■ Problem to work on: Leave out the pictures and reproduce all of the data exactly.

■ Collected material:
start
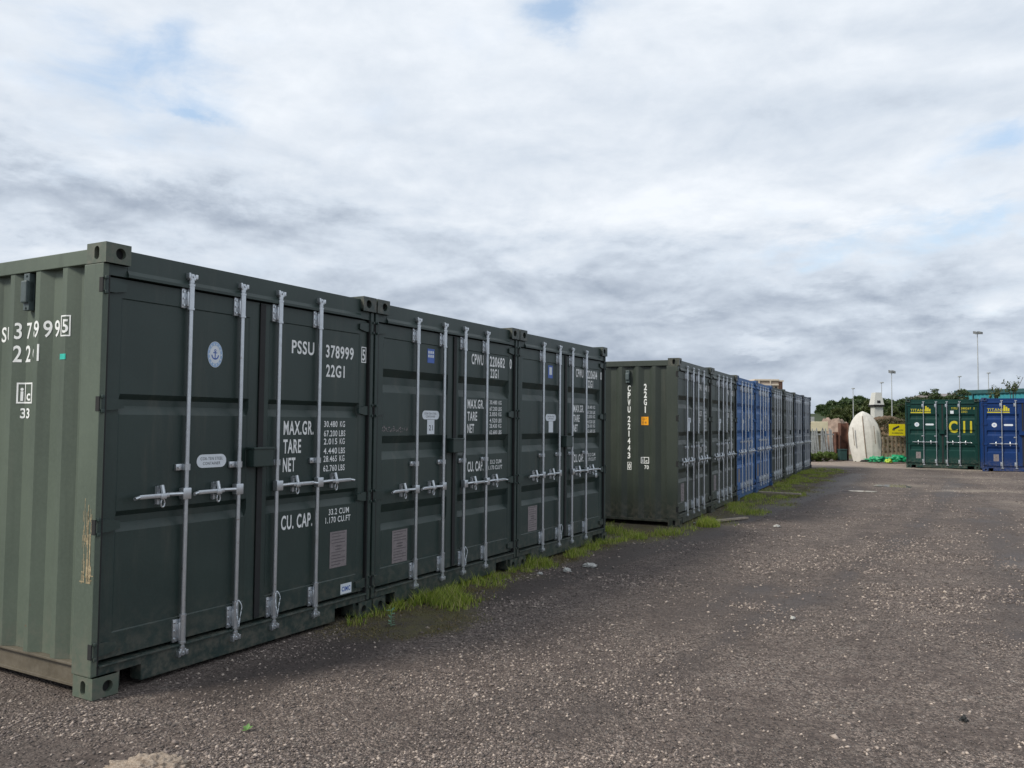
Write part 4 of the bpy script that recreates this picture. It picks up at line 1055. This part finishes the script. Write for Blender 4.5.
# hill under the trees
HM = plain('far_hill_grass', (.03, .045, .018), .95, var=.3, scale=.3)
p = px(870, 411, 120)
me = mound('far_hill', p[0], 125, 40, 22, 3.0, HM, 4.4, 50); tag(me, kind='structure')
TY = 120
for i, (u, vtop, wpx, m_, lb) in enumerate(((822, 406, 12, TR1, 'small low dark tree at the left end of the tree line'), (832, 402, 14, TR1, 'round dark tree second from the left in the tree line'), (846, 399, 17, TR1, 'broad dark green tree above the rubble mound'),
        (860, 397, 17, TR1, 'tallest dark green tree, above the upturned boat'), (872, 401, 14, TR2, 'olive tinted tree just left of the white tower'), (888, 400, 16, TR1, 'dark tree right behind the white tower'), (901, 401, 14, TR1, 'dark tree above the yellow sign'),
        (852, 407, 14, TR2, 'low olive green tree in front of the dark ones'), (914, 403, 12, TR1, 'dark tree partly behind the bottle green container'), (893, 408, 12, TR2, 'low olive tree behind the tall lamp mast'), (838, 409, 12, TR2, 'low olive tree at the foot of the dark tree line'))):
    Yt = TY+random.uniform(-6, 6)-(12 if m_ is TR2 else 0); pt = px(u, vtop, Yt); r_ = wpx/2*Yt/F*1.25
    tree((pt[0], Yt, 1.5), pt[2]-1.5, r_*1.3, m_, lb, n=34, leaf=.24, trunk=.12)
SCR = leaf_mat('scrub_leaf', [(.05, .04, .02), (.09, .065, .03), (.07, .075, .028), (.12, .09, .05), (.05, .065, .022)])
V_, F_ = [], []; bx_ = at(893, 416, 48)
for i in range(240):
    a_ = rng.random()*6.283; q = rng.random()**.5; z_ = bx_[2]*.88*max(0, 1-q**2.2)
    leaf_cluster(V_, F_, (bx_[0]+.4+2.9*q*math.cos(a_), 49-abs(2.1*q*math.sin(a_)), z_+.02), .24, 60, .06, .8)
tag(link('scrub_vegetation', raw_mesh('scrub_vegetation', np.concatenate(V_), np.concatenate(F_), SCR)), kind='stuff')
# boat hull stood on its stern
def boat():
    prof = [(0.00, .53, .16), (.04, .56, .18), (.2, .62, .23), (.40, .66, .25), (.58, .65, .25), (.72, .58, .23), (.84, .45, .19), (.93, .29, .15), (.98, .13, .10), (1.0, .03, .05)]
    H_ = 2.22; ns = 14; V = []; Fc = []
    zs = np.linspace(0, 1, 30); hw = np.interp(zs, [q[0] for q in prof], [q[1] for q in prof]); dp = np.interp(zs, [q[0] for q in prof], [q[2] for q in prof])
    for z, a, d in zip(zs, hw, dp):
        for i in range(ns*2+1):
            s = i/ns-1                      # -1..1 across
            y = -d*(1-abs(s)**1.7)-.05*d*max(0, 1-abs(s)*9); 
            for q in (.42, .74): y -= .018*max(0, 1-abs(abs(s)-q)*30)
            V.append((a*s, y, z*H_+(-.05*(1-abs(s)**2) if z == 0 else 0)))
    m = ns*2+1
    for j in range(len(zs)-1):
        for i in range(m-1): k = j*m+i; Fc.append((k, k+1, k+m+1, k+m))
    me = bpy.data.meshes.new('hull'); me.from_pydata(V, [], Fc)
    t = NT('chalky_gelcoat'); n = t.noise(5, 6, .65, w=1.); n2 = t.noise(3, 5, .6, stretch=(3, 3, .3), w=2.)
    c = t.mix(t.rng(n, .3, .7), (.50, .485, .45), (.60, .585, .55)); c = t.mix(t.rng(n2, .55, .8, 0, .3), c, (.36, .33, .27))
    t.col(c); t.rough(.6); me.materials.append(t.m); me.shade_smooth(); return me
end
■ Output of the exercise:
Write part 4 of the bpy script that recreates this picture. It picks up at line 1055. This part finishes the script. Write for Blender 4.5.
# hill under the trees
HM = plain('far_hill_grass', (.03, .045, .018), .95, var=.3, scale=.3)
p = px(870, 411, 120)
me = mound('far_hill', p[0], 125, 40, 22, 3.0, HM, 4.4, 50); tag(me, kind='structure')
TY = 120
for i, (u, vtop, wpx, m_, lb) in enumerate(((822, 406, 12, TR1, 'small low dark tree at the left end of the tree line'), (832, 402, 14, TR1, 'round dark tree second from the left in the tree line'), (846, 399, 17, TR1, 'broad dark green tree above the rubble mound'),
        (860, 397, 17, TR1, 'tallest dark green tree, above the upturned boat'), (872, 401, 14, TR2, 'olive tinted tree just left of the white tower'), (888, 400, 16, TR1, 'dark tree right behind the white tower'), (901, 401, 14, TR1, 'dark tree above the yellow sign'),
        (852, 407, 14, TR2, 'low olive green tree in front of the dark ones'), (914, 403, 12, TR1, 'dark tree partly behind the bottle green container'), (893, 408, 12, TR2, 'low olive tree behind the tall lamp mast'), (838, 409, 12, TR2, 'low olive tree at the foot of the dark tree line'))):
    Yt = TY+random.uniform(-6, 6)-(12 if m_ is TR2 else 0); pt = px(u, vtop, Yt); r_ = wpx/2*Yt/F*1.25
    tree((pt[0], Yt, 1.5), pt[2]-1.5, r_*1.3, m_, lb, n=34, leaf=.24, trunk=.12)
SCR = leaf_mat('scrub_leaf', [(.05, .04, .02), (.09, .065, .03), (.07, .075, .028), (.12, .09, .05), (.05, .065, .022)])
V_, F_ = [], []; bx_ = at(893, 416, 48)
for i in range(240):
    a_ = rng.random()*6.283; q = rng.random()**.5; z_ = bx_[2]*.88*max(0, 1-q**2.2)
    leaf_cluster(V_, F_, (bx_[0]+.4+2.9*q*math.cos(a_), 49-abs(2.1*q*math.sin(a_)), z_+.02), .24, 60, .06, .8)
tag(link('scrub_vegetation', raw_mesh('scrub_vegetation', np.concatenate(V_), np.concatenate(F_), SCR)), kind='stuff')
# boat hull stood on its stern
def boat():
    prof = [(0.00, .53, .16), (.04, .56, .18), (.2, .62, .23), (.40, .66, .25), (.58, .65, .25), (.72, .58, .23), (.84, .45, .19), (.93, .29, .15), (.98, .13, .10), (1.0, .03, .05)]
    H_ = 2.22; ns = 14; V = []; Fc = []
    zs = np.linspace(0, 1, 30); hw = np.interp(zs, [q[0] for q in prof], [q[1] for q in prof]); dp = np.interp(zs, [q[0] for q in prof], [q[2] for q in prof])
    for z, a, d in zip(zs, hw, dp):
        for i in range(ns*2+1):
            s = i/ns-1                      # -1..1 across
            y = -d*(1-abs(s)**1.7)-.05*d*max(0, 1-abs(s)*9); 
            for q in (.42, .74): y -= .018*max(0, 1-abs(abs(s)-q)*30)
            V.append((a*s, y, z*H_+(-.05*(1-abs(s)**2) if z == 0 else 0)))
    m = ns*2+1
    for j in range(len(zs)-1):
        for i in range(m-1): k = j*m+i; Fc.append((k, k+1, k+m+1, k+m))
    me = bpy.data.meshes.new('hull'); me.from_pydata(V, [], Fc)
    t = NT('chalky_gelcoat'); n = t.noise(5, 6, .65, w=1.); n2 = t.noise(3, 5, .6, stretch=(3, 3, .3), w=2.)
    c = t.mix(t.rng(n, .3, .7), (.50, .485, .45), (.60, .585, .55)); c = t.mix(t.rng(n2, .55, .8, 0, .3), c, (.36, .33, .27))
    t.col(c); t.rough(.6); me.materials.append(t.m); me.shade_smooth(); return me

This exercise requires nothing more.